What the task requires:
Exactly repeat the material, dropping every picture from the copy.

Data lines:
───
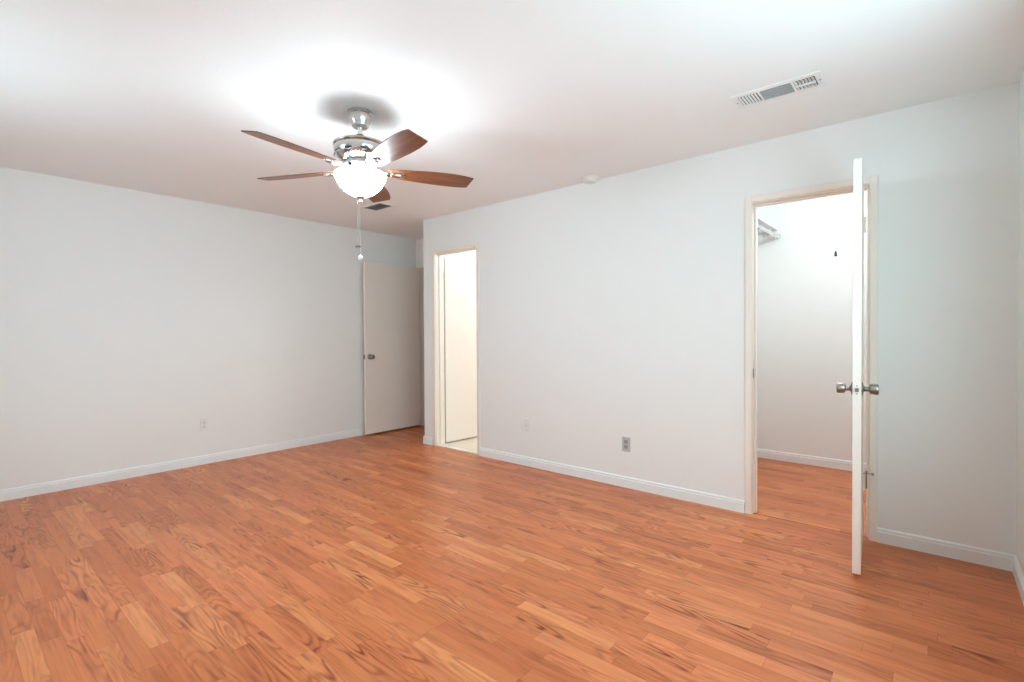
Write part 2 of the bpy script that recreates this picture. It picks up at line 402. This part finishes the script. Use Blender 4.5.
# ------------------------------------------------------------------ doors
def knob_bm(sgn):
    """knob along local +Y*sgn, from the door face"""
    b = bm_new()
    rot = Matrix.Rotation(-math.pi/2*sgn, 4, 'X')
    prof = [(0, 0), (.032, 0), (.0325, .003), (.030, .006), (.016, .009), (.0125, .013), (.0115, .026), (.013, .030), (.019, .031), (.0235, .034),
            (.0250, .040), (.0256, .052), (.0262, .061), (.0250, .066), (.020, .068), (.0, .069)]
    add_lathe(b, prof, 40, rot)
    return b
def hinge_bm(L=0.085):
    b = bm_new(); add_tube(b, [(0, 0, -L/2), (0, 0, L/2)], .0055, 12)
    add_tube(b, [(0, 0, -L/2-.004), (0, 0, -L/2)], .0045, 12); add_tube(b, [(0, 0, L/2), (0, 0, L/2+.004)], .0045, 12)
    return b
def door(name, hinge, ang, length, z0, z1, side, label, knobz, hinges, stop_pin=None, th=0.035):
    """leaf runs from the hinge along local +X; thickness lies on local +Y*side; ang = world angle of the leaf"""
    t = empty(name, (hinge[0], hinge[1], 0), ang); tag(t, label, 'door', kind='structure')
    y0, y1 = sorted((0.006*side, (0.006+th)*side))
    b = bm_new(); add_box(b, .004, length, y0, y1, z0, z1); obj('door_leaf', b, 'cream', t, bevel=.0015)
    kx = length-.06
    for sg, yy in ((1, y1), (-1, y0)):
        k = obj('door_knob', knob_bm(sg), 'satin', t, smooth=True, loc=(kx, yy, knobz)); k['label'] = 'satin metal door knob'
    b = bm_new(); yc = (y0+y1)/2
    add_box(b, 0, .0015, -.0125, .0125, -.028, .028)
    lt = obj('latch_plate', b, 'cream' if stop_pin else 'satin', t, loc=(length, yc, knobz), bevel=.0005); lt['label'] = 'latch plate on the door edge'
    b = bm_new(); add_box(b, .0, .008, -.007, .007, -.009, .009); add_lathe(b, [(0, 0), (.003, 0), (.003, .001), (0, .001)], 12, Matrix.Translation((.0014, 0, .019))@Matrix.Rotation(math.pi/2, 4, 'Y'))
    add_lathe(b, [(0, 0), (.003, 0), (.003, .001), (0, .001)], 12, Matrix.Translation((.0014, 0, -.019))@Matrix.Rotation(math.pi/2, 4, 'Y'))
    obj('latch_bolt', b, 'satin', lt, loc=(.0014, 0, 0))
    for z in hinges:
        hg = obj('hinge', hinge_bm(), 'cream', t, smooth=True, loc=(0, 0, z))
        b = bm_new(); add_box(b, .0, .0045, min(0, .030*side), max(0, .030*side), -.042, .042); obj('hinge_plate', b, 'cream', hg, loc=(0, 0, 0))
    if stop_pin:
        z = stop_pin
        b = bm_new(); add_tube(b, [(.014, .010, z-.085), (.014, .010, z+.004)], .0032, 12); add_sphere(b, (.014, .010, z+.009), .0065, 10)
        add_tube(b, [(.012, -.016, z-.002), (.014, .010, z), (.012, .036, z-.001)], .0032, 10)
        st = obj('hinge_pin_stop', b, 'satin', t, smooth=True); st['label'] = 'dark metal hinge pin door stop'
        for yy in (-.018, .038):
            b = bm_new(); add_sphere(b, (.012, yy, z-.001), .0075, 10); obj('bumper', b, 'satin', st, smooth=True)
    return t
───
Response to this task:
Write part 2 of the bpy script that recreates this picture. It picks up at line 402. This part finishes the script. Use Blender 4.5.
# ------------------------------------------------------------------ doors
def knob_bm(sgn):
    """knob along local +Y*sgn, from the door face"""
    b = bm_new()
    rot = Matrix.Rotation(-math.pi/2*sgn, 4, 'X')
    prof = [(0, 0), (.032, 0), (.0325, .003), (.030, .006), (.016, .009), (.0125, .013), (.0115, .026), (.013, .030), (.019, .031), (.0235, .034),
            (.0250, .040), (.0256, .052), (.0262, .061), (.0250, .066), (.020, .068), (.0, .069)]
    add_lathe(b, prof, 40, rot)
    return b
def hinge_bm(L=0.085):
    b = bm_new(); add_tube(b, [(0, 0, -L/2), (0, 0, L/2)], .0055, 12)
    add_tube(b, [(0, 0, -L/2-.004), (0, 0, -L/2)], .0045, 12); add_tube(b, [(0, 0, L/2), (0, 0, L/2+.004)], .0045, 12)
    return b
def door(name, hinge, ang, length, z0, z1, side, label, knobz, hinges, stop_pin=None, th=0.035):
    """leaf runs from the hinge along local +X; thickness lies on local +Y*side; ang = world angle of the leaf"""
    t = empty(name, (hinge[0], hinge[1], 0), ang); tag(t, label, 'door', kind='structure')
    y0, y1 = sorted((0.006*side, (0.006+th)*side))
    b = bm_new(); add_box(b, .004, length, y0, y1, z0, z1); obj('door_leaf', b, 'cream', t, bevel=.0015)
    kx = length-.06
    for sg, yy in ((1, y1), (-1, y0)):
        k = obj('door_knob', knob_bm(sg), 'satin', t, smooth=True, loc=(kx, yy, knobz)); k['label'] = 'satin metal door knob'
    b = bm_new(); yc = (y0+y1)/2
    add_box(b, 0, .0015, -.0125, .0125, -.028, .028)
    lt = obj('latch_plate', b, 'cream' if stop_pin else 'satin', t, loc=(length, yc, knobz), bevel=.0005); lt['label'] = 'latch plate on the door edge'
    b = bm_new(); add_box(b, .0, .008, -.007, .007, -.009, .009); add_lathe(b, [(0, 0), (.003, 0), (.003, .001), (0, .001)], 12, Matrix.Translation((.0014, 0, .019))@Matrix.Rotation(math.pi/2, 4, 'Y'))
    add_lathe(b, [(0, 0), (.003, 0), (.003, .001), (0, .001)], 12, Matrix.Translation((.0014, 0, -.019))@Matrix.Rotation(math.pi/2, 4, 'Y'))
    obj('latch_bolt', b, 'satin', lt, loc=(.0014, 0, 0))
    for z in hinges:
        hg = obj('hinge', hinge_bm(), 'cream', t, smooth=True, loc=(0, 0, z))
        b = bm_new(); add_box(b, .0, .0045, min(0, .030*side), max(0, .030*side), -.042, .042); obj('hinge_plate', b, 'cream', hg, loc=(0, 0, 0))
    if stop_pin:
        z = stop_pin
        b = bm_new(); add_tube(b, [(.014, .010, z-.085), (.014, .010, z+.004)], .0032, 12); add_sphere(b, (.014, .010, z+.009), .0065, 10)
        add_tube(b, [(.012, -.016, z-.002), (.014, .010, z), (.012, .036, z-.001)], .0032, 10)
        st = obj('hinge_pin_stop', b, 'satin', t, smooth=True); st['label'] = 'dark metal hinge pin door stop'
        for yy in (-.018, .038):
            b = bm_new(); add_sphere(b, (.012, yy, z-.001), .0075, 10); obj('bumper', b, 'satin', st, smooth=True)
    return t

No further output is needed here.